Not buying a complete dung box is always a desired outcome with buying a used car and there are many ways to ensure you don’t find yourself driving a vehicle that has forced you to spend your children’s university savings fund just to keep it going. The first of these ways is to out right avoid buying the cars of ultimate pus. These are those cars.
1. Holden TS Astra
Easily the single greatest bucket of utter rubbish on the market. Not a single mechanic likes these cars. They are poorly made, have a list of common problems as long as your arm, they smell funny and look ugly. About as pleasing to look at as a homemade abortion with a coat hanger the TS Astra is the epitome of mechanical crap. We have previously done a video review of these cars which you can view here. When it comes to the Astra, the statement “it beats walking” is not entirely accurate. In a TS Astra you will find yourself walking most of the way anyway.
2. Ford AU Falcon
Once the rust gets to your falcon and is beyond repair the head gasket will start to leak oil. If only this happened to start with, at least the engine oil coating all over the underside of your car would stop the rust. The AU Falcon now sells for about $1500 but don’t spend more then $45 if your planning on buying one. You will need the rest in tow truck fees.
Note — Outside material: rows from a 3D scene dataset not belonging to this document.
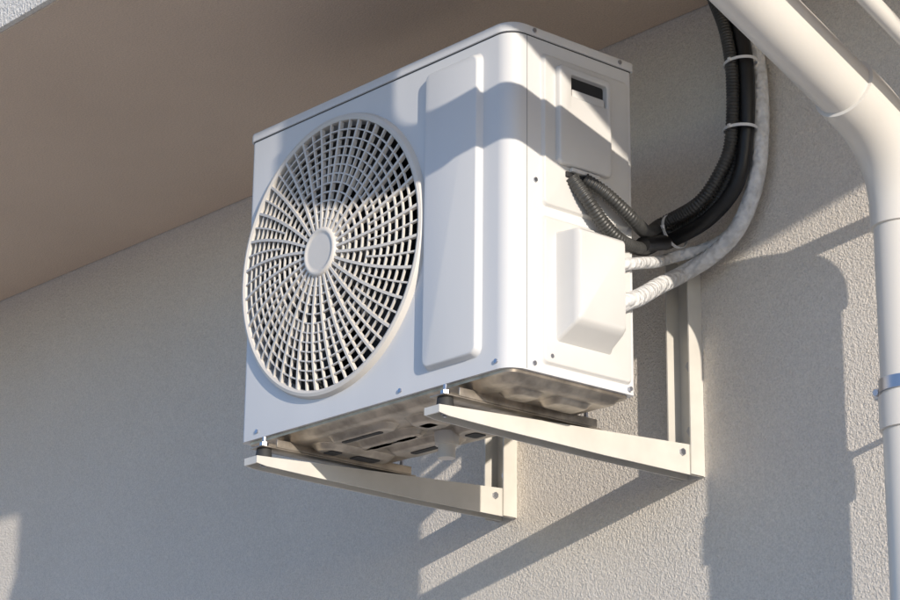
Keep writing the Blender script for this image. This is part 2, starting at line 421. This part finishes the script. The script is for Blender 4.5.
tube(bm,[A,A.lerp(B,.5),B],lambda i,s:.013,20); finish('conduit',bm,M_pipe,cv,40)
bm=bmesh.new(); cyl(bm,A+Vector((0,-.01,0)),(0,1,0),.017,YW-A.y+.012,20); finish('wall_socket',bm,M_pipe,cv,40)

# ------------------------------------------------------------------ light
sd=Vector((3.1,-1,.66)).normalized()
elv=math.asin(sd.z); az=math.atan2(sd.x,sd.y)
w=bpy.data.worlds.new('World'); S.world=w; w.use_nodes=True
N=w.node_tree; bg=N.nodes['Background']; sk=N.nodes.new('ShaderNodeTexSky'); sk.sky_type='NISHITA'; sk.sun_disc=False
sk.sun_elevation=elv; sk.sun_rotation=az; sk.air_density=1; sk.dust_density=.3; sk.ozone_density=2
tn=N.nodes.new('ShaderNodeMix'); tn.data_type='RGBA'; tn.blend_type='MULTIPLY'; tn.inputs[0].default_value=1; tn.inputs[7].default_value=(1.14,1.28,1.68,1)
N.links.new(sk.outputs[0],tn.inputs[6]); N.links.new(tn.outputs[2],bg.inputs[0]); bg.inputs[1].default_value=.15
ld=bpy.data.lights.new('sun','SUN'); ld.energy=4.5; ld.angle=math.radians(.5); ld.color=(1,.90,.77)
lo=bpy.data.objects.new('sun',ld); S.collection.objects.link(lo); lo.rotation_euler=sd.to_track_quat('Z','Y').to_euler()

# ------------------------------------------------------------------ camera
C=Vector((2.4059,-2.1920,-.9072)); yaw,pitch,roll=.8591,.2997,.0109
f=Vector((-math.sin(yaw)*math.cos(pitch),math.cos(yaw)*math.cos(pitch),math.sin(pitch)))
r0=Vector((math.cos(yaw),math.sin(yaw),0)); u0=r0.cross(f)
c,s=math.cos(roll),math.sin(roll); rv=r0*c+u0*s; uv=-r0*s+u0*c
cd=bpy.data.cameras.new('camera'); cd.sensor_width=36; cd.lens=2315.8/900*36; cd.clip_end=2000; cd.clip_start=.05
co=bpy.data.objects.new('camera',cd); S.collection.objects.link(co)
co.matrix_world=Matrix(((rv.x,uv.x,-f.x,C.x),(rv.y,uv.y,-f.y,C.y),(rv.z,uv.z,-f.z,C.z),(0,0,0,1)))
S.camera=co
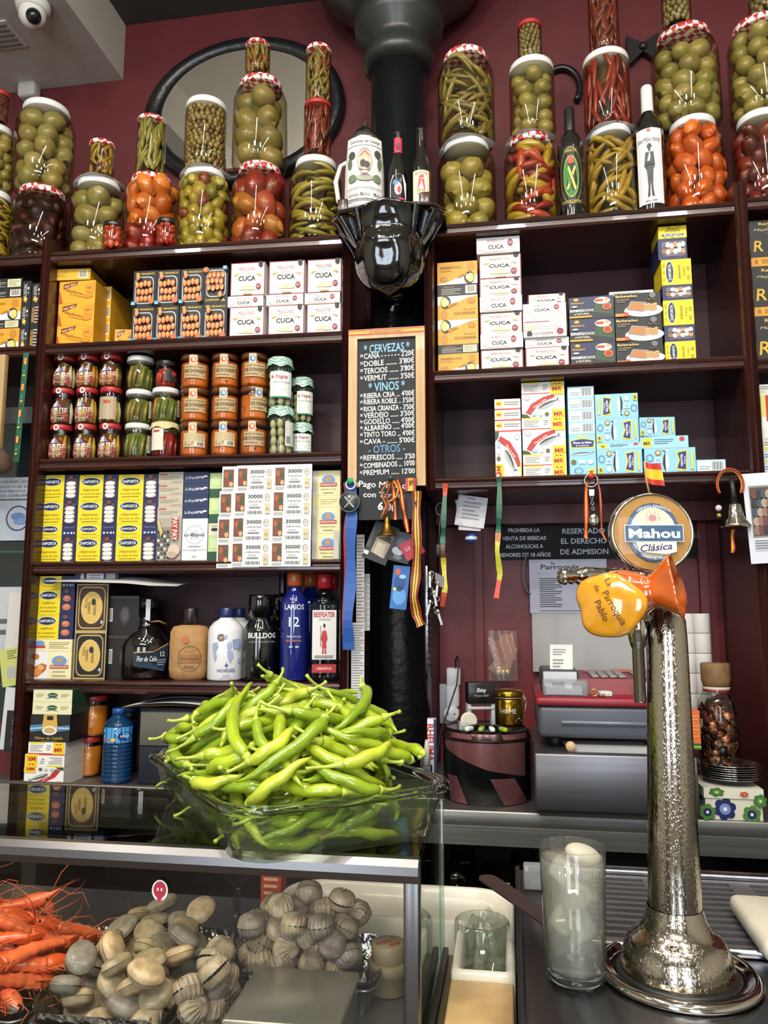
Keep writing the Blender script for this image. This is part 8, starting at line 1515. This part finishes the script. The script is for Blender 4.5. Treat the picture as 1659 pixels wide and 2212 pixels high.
# shells
def shellhalf(w,ribs,h,elong=1.0,seed=0):
    nu,nv=(110 if ribs else 40),8; vs=[(0,.42*w,.0)]; vs=[]; fs=[]
    for j in range(nv+1):
        t=j/nv
        for i in range(nu):
            a=2*PI*i/nu; ox,oy=w*math.cos(a)*elong,w*.86*math.sin(a)+(.1*w if math.sin(a)>0 else 0)*math.sin(a)**4
            ax_,ay_=0,w*.5
            x=ax_+(ox-ax_)*t; y=ay_+(oy-ay_)*t; q=math.sqrt(max(0,1-((x/(w*elong))**2+((y)/(w*.98))**2))) if t<1 else 0
            z=h*w*(q**.8)*(1.05 if t<.3 else 1)
            aa=math.atan2(ox,-(oy-ay_)); rb=(1+.075*math.cos(aa*ribs)*min(1,t*1.5)) if ribs else (1+.018*math.cos(t*40))
            vs.append((x*(1 if not ribs else .98+.02*rb),y,z*rb+(.0006*math.cos(aa*ribs)*t if ribs else 0)))
    for j in range(nv):
        for i in range(nu): k=(i+1)%nu; fs.append((j*nu+i,j*nu+k,(j+1)*nu+k,(j+1)*nu+i))
    return vs,fs
def shellkind(name,w,ribs,h,cols,elong,gape):
    out=[]
    for k,c in enumerate(cols):
        vs,fs=shellhalf(w,ribs,h,elong,k); m=M(c,.42,coat=.15,var=.28,vscale=90)
        o=MB().add(vs,fs,m,True).build('shell'); me=o.data; bpy.data.objects.remove(o)
        out.append((me,gape[k%len(gape)]))
    return out
def shellobj(kind,base,label,cat,group,loc,rot):
    me,g=kind; r=bpy.data.objects.new(base,None); COL.objects.link(r); r.location=loc; r.rotation_euler=rot; r.empty_display_size=.01; tag(r,label,cat,group)
    a=bpy.data.objects.new('shell',me); COL.objects.link(a); a.parent=r; a.rotation_euler=(g,0,0); a.location=(0,0,.0003)
    b=bpy.data.objects.new('shell',me); COL.objects.link(b); b.parent=r; b.scale=(1,1,-1); b.rotation_euler=(-g,0,0); b.location=(0,0,-.0003)
clams=shellkind('clam',.0195,0,.5,['#8a7c60','#a08e70','#7d7666','#ab9370','#706a5e'],1.15,[0,0,.06,0,.1]); cockles=shellkind('cockle',.0185,22,.72,['#857861','#9c8c72','#776c60','#8f8068'],1.0,[0,.05,0,.08])
def fill(kinds,base,label,cat,group,reg,n,r,seed,peak,base_h):
    x0,x1,y0,y1=reg; H=Heap(x0-.03,x1+.03,y0-.03,y1+.03,.0025,CZ0+.006); rn=random.Random(seed); cx,cy=(x0+x1)/2,(y0+y1)/2
    for s_ in range(n):
        best=None
        for t in range(14):
            x=rn.uniform(x0+r*.9,x1-r*.9); y=rn.uniform(y0+r*.9,y1-r*.9); z=H.at(x,y,r*.72)+r*.42; tg=base_h+peak*(1-((x-cx)/(x1-x0)*2)**2)*(.4+.6*min(1,(y-y0)/(y1-y0)*1.5)); sc=z-tg
            if best is None or sc<best[0]: best=(sc,x,y,z)
        _,x,y,z=best; H.put(x,y,z-r*.42,r*.86)
        shellobj(kinds[rn.randrange(len(kinds))],base,label,cat,group,(x,y,z),(rn.uniform(-.8,.9),rn.uniform(-.7,.7),rn.uniform(0,2*PI)))
fill(clams,'clam','smooth beige-grey clam in the middle foil-lined tray','clam','clams in the middle tray',(T2[0]+.012,T2[1]-.01,T2[2]+.01,T2[3]-.012),66,.0195,5,.0,CZ0+.012)
fill(cockles,'cockle','ribbed grey-brown cockle in the foil-lined tray by the steel box','cockle','cockles in the right tray',(-.355,-.18,.968,1.06),50,.0185,6,.02,CZ0+.016)
fill(cockles,'cockle','ribbed grey-brown cockle on the case floor left of the steel box','cockle','cockles left of the steel box',(-.37,-.312,.83,.955),16,.0185,8,.02,CZ0+.01)
# prawns
PO=M('#c9501c',.3,coat=.4,var=.2,vscale=60); PO2=M('#d9673a',.3,coat=.4,var=.2,vscale=60); PA=M('#c05a30',.4); EYE=M('#120c0a',.1)
def prawn(seed):
    rn=random.Random(seed); e=empty('cooked_prawn',(0,0,0),0,'whole cooked orange prawn with long feelers in the left tray','prawn','prawns in the left tray')
    pts=[];rs=[];n=18; ang=.35; x,z=.0,.0
    for i in range(n+1):
        t=i/n; pts.append((x,0,z)); rs.append(.0088*(1-.62*t**1.4)*(1+.09*math.cos(t*n*2.1)) if i<n else .002); ang-=1.7*t/n*1.3; x-=.0048*math.cos(ang); z-=0 if i<2 else .0048*math.sin(ang)*-.55*-1*0+.0
        z+=.0048*math.sin(ang)*.55
    MB().tube(pts,rs,PO if seed%2 else PO2,12,flat=1.15).build('tail_body',e)
    tp=Vector(pts[-1]); mb=MB()
    for k in range(5): a=(k-2)*.38; mb.ball((tp.x-.010*math.cos(a),.010*math.sin(a),tp.z-.002),.008,PO,8,5,(1.0,.4,.16),T=None)
    mb.build('tail_fan',e)
    MB().tube([(-.002,0,0),(.006,0,.001),(.016,0,.001),(.026,0,.002),(.034,0,.005),(.046,0,.01)],[.0086,.0098,.0096,.0066,.0025,.0004],PO2 if seed%2 else PO,12,flat=1.15).build('head',e)
    for s_ in (-1,1): o=MB().ball((.027,s_*.0062,.004),.0019,EYE,10,7).build('eye',e)
    for s_ in (-1,1):
        L_=.11; MB().tube([(.03,s_*.003,.001),(.05,s_*.012,.02+.006*rn.random()),(.068,s_*(.022+.015*rn.random()),.03),(.084,s_*.038,.03),(.09,s_*.055,.016)],[.0008,.0006,.0005,.0004,.0003],PA,5).build('antenna',e)
    mb=MB()
    for k in range(5):
        for s_ in (-1,1): mb.tube([(.012-.006*k,s_*.006,-.004),(.022-.007*k,s_*.013,-.009),(.034-.008*k,s_*.011,-.014)],[.0011,.0009,.0004],PA,5)
    mb.build('legs',e); return e
pro=[prawn(k) for k in range(3)]
PH=Heap(T1[0]-.05,T1[1]+.05,T1[2]-.05,T1[3]+.05,.003,CZ0+.006); rn=random.Random(3); used=set(); chp=[(-.06,0,.006),(-.035,0,.0075),(-.015,0,.0085),(.005,0,.0095),(.025,0,.008),(.042,0,.003)]
xv0=-.83
for s_ in range(78):
    best=None
    for t in range(14):
        x=rn.uniform(xv0,T1[1]-.035); y=rn.uniform(T1[2]+.03,T1[3]-.03); yaw=rn.uniform(-.9,.9)+(PI if rn.random()<.3 else 0)+.3
        ex=[x+math.cos(yaw)*a for a in (-.06,.045)]; ey=[y+math.sin(yaw)*a for a in (-.06,.045)]
        if max(ex)>T1[1]-.012 or min(ey)<T1[2]+.008 or max(ey)>T1[3]-.008: continue
        b_,z0,g=lay(PH,chp,x,y,yaw,.5,.75); tg=CZ0+.015+.045*min(1,max(0,(T1[1]-x)/.12))*(.45+.55*(y-T1[2])/(T1[3]-T1[2])); sc=z0-tg
        if best is None or sc<best[0]: best=(sc,x,y,yaw,b_,z0,g)
    if not best: continue
    _,x,y,yaw,b_,z0,g=best
    if z0>CZ0+.12: continue
    for a,h,px,py,r in g: PH.put(px,py,z0+b_*a,r)
    k=rn.randrange(3); o=pro[k] if k not in used else copy_tree(pro[k]); used.add(k)
    o.location=(x,y,z0); o.rotation_euler=(Matrix.Rotation(yaw,3,'Z')@Matrix.Rotation(-math.atan(b_),3,'Y')@Matrix.Rotation(rn.uniform(-1.2,1.2),3,'X')).to_euler()
for k in range(3):
    if k not in used:
        for c in kids_of(pro[k]): bpy.data.objects.remove(c)
        bpy.data.objects.remove(pro[k])
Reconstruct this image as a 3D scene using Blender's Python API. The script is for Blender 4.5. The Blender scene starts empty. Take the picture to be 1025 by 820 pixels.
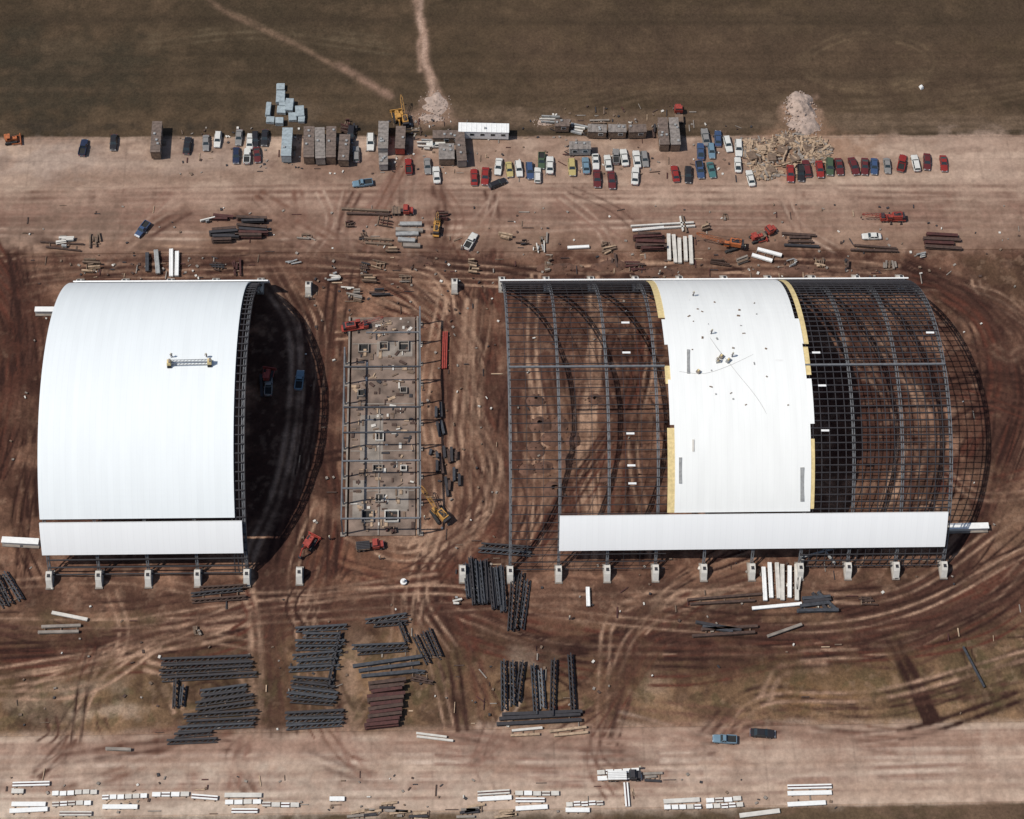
import bpy, math, random
import numpy as np
from mathutils import Matrix, Vector
random.seed(7); rng=np.random.default_rng(7)
scene=bpy.context.scene
# ------------------------------------------------------------ camera survey
CX,CY,CZ,TA,YB,RC,FP=-14.93315,-166.52663,367.40305,0.51383,-0.07932,0.06116,1901.91801
BAY=10.26624; LX=-96.37279; SP=73.15; RISE=24.4
def rotm():
    a,b,c=TA,YB,RC
    Rx=np.array([[1,0,0],[0,math.cos(a),-math.sin(a)],[0,math.sin(a),math.cos(a)]])
    Rz=np.array([[math.cos(b),-math.sin(b),0],[math.sin(b),math.cos(b),0],[0,0,1]])
    Rr=np.array([[math.cos(c),-math.sin(c),0],[math.sin(c),math.cos(c),0],[0,0,1]])
    return Rz@Rx@Rr
RM=rotm(); C0=np.array([CX,CY,CZ])
def ray(u,v):
    return RM@np.array([(u-512.5)/FP,(410-v)/FP,-1.0])
def g(u,v,z=0.0):
    "ground position (metres) surveyed from the aerial"
    d=ray(u,v); t=(z-CZ)/d[2]; p=C0+t*d
    return (p[0],p[1])
RAD=((SP/2)**2+RISE**2)/(2*RISE); ZC=RISE-RAD
def onroof(u,v,dr=0.0):
    d=ray(u,v); r=RAD+dr
    oy=CY-SP/2; oz=CZ-ZC
    a=d[1]**2+d[2]**2; b=2*(oy*d[1]+oz*d[2]); c=oy*oy+oz*oz-r*r
    t=(-b-math.sqrt(b*b-4*a*c))/(2*a)
    return Vector(C0+t*d)
def arc(th,dr=0.0):   # th from vertical, negative = near (south) side
    return SP/2+(RAD+dr)*math.sin(th), ZC+(RAD+dr)*math.cos(th)
TH=math.asin(SP/2/RAD)
def S(r,gg,b,k=1.0):
    o=[]
    for c in (r,gg,b):
        c=c/255; c=c/12.92 if c<=.04045 else ((c+.055)/1.055)**2.4
        o.append(min(c*k/1.14,.9))
    return tuple(o)
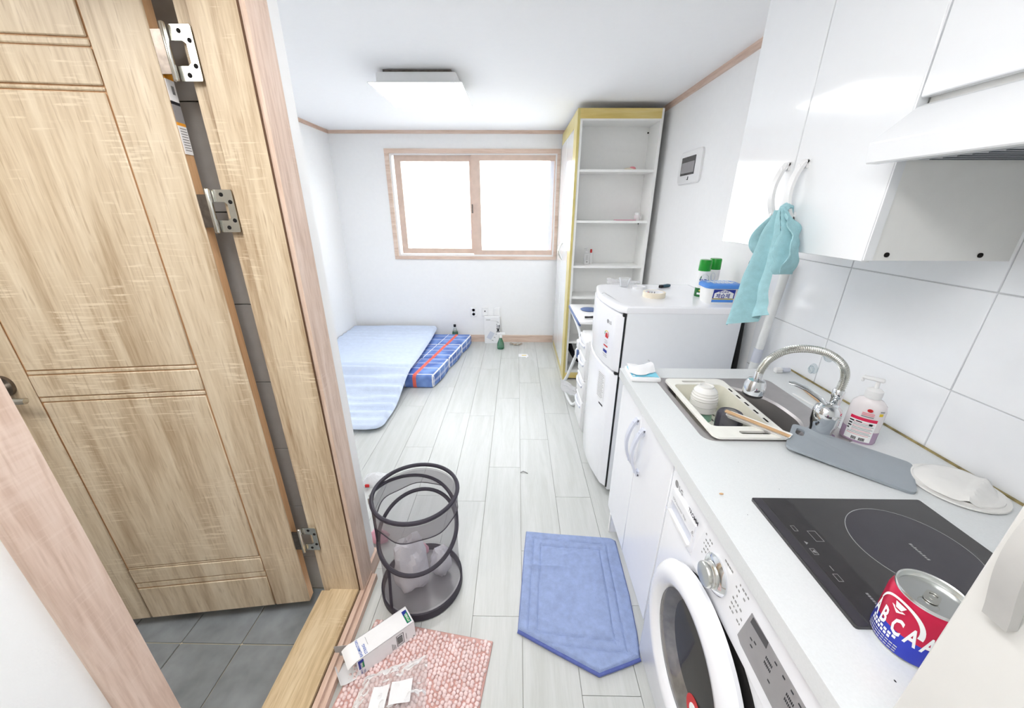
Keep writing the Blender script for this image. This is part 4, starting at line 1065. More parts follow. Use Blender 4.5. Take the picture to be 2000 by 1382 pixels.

Oil leaks, manifold gasket leaks and transmission problems are very common. Probably the most common fault with them is coil pack failure, which would not be such a problem except Ford, in all their wisdom, mounted the coil pack under the inlet manifold. What could have been a twenty minute repair now takes three times that. If you’re lucky enough you might get one of the uber special ones that cuts out when it is hot.
3. Great Wall
Anything made from this company is made by people educated at the same school as those running Malaysian airlines. The encyclopaedic book of what not to do when building a car must have been used to hold the classroom door open because the result is a real life example of all the content covered in that book.
4. VW Golf
It is believed that the marketing campaign “Just like a Golf” started when someone in the VW marketing department witnessed his infant wet her pants in public. The Golf, best known for dropping copious amounts of coolant on the street at the first sign of any real work is not all that its cracked up to be. If you’re the first owner of a Golf take a bow as you have probably avoided the awesomeness that is “engineering with plastic”. The Golf is made of plastic (and probably play doh) and once the European driving machine has reached 2018 goal of being the global number one car company, they will have to go into production of tupperware because they are halfway there already.
5. Holden Captiva
Nicknamed the CRAPtiva, this “Holden” represents all that is vile in the world. The Captiva runs a few options of engines, all known to be problematic. If the Diesel engines aren’t chewing out bearings and spitting them out the petrol ones are snapping timing belts, or if you’re lucky enough to own a V6 they are costing you about $3.5K when the timing chains fail. All models are known for leaking coolant out of every orifice it has. The Petrol engines are too small for the weight of the car and the result is usually transmission trouble. The whole thing is just a very bad idea. Anyone who owns these cars don’t own them for long, there is a reason for that.
6.Holden Cruize
Voted at many international voting-like meetings as the car most likely to catch fire. The Cruize is riddled with problems much like everything else Holden has released in recent years. Holden seems to have gone around the back alley of the fine restaurant that is the car manufacturing industry and dragged all the crap out of the skip bin, with the help of sticky tape, blue tac and velcro, released the hodgepodge of cars that consumers are buying under the guise that they are supporting the Australian market. The Cruize has an automatic transmission that is from a European vehicle running a bigger engine. The result, the automatic transmission does not know what gear it should be in and jumps and flares all over the place. If its not indecisively selecting gears at random, its dropping vital transmission components onto the street. The Cruize is known for transmission problems, ECU problems and and generally behaving like Alphonse Gangitano on the sauce.
7. Ford Territory
Ironically this vehicle does turn up in our list of best family cars for young families. The reason we feel that way is a combination of a high safety rating and 5 baby seat anchor points. So basically the upsides are if you’re planning to give your kids a number of siblings likely to rival Ivan Millat’s (don’t google him if you reading this late at night and are home alone) and then crash it with them in it, then the Ford Territory scores high. In mechanical reliability its scores very averagely, a car that has been on the market for over ten years yet has had very few upgrades in that time. Ford basically took the engine out of the earlier model Falcons added several hundred kilos to it in body panels and scratched their heads at the huge fuel consumption it now had. The Territory is made of mostly plastic trim that has the same feel as a highschool students unused condom jammed in his wallet for six years. The poor plastic quality designs coupled with some very ordinary mechanical designs sees interior parts breaking very often. These things include, power window motors and regulators, door lock mechanisms, bonnet release cables and interior door handles.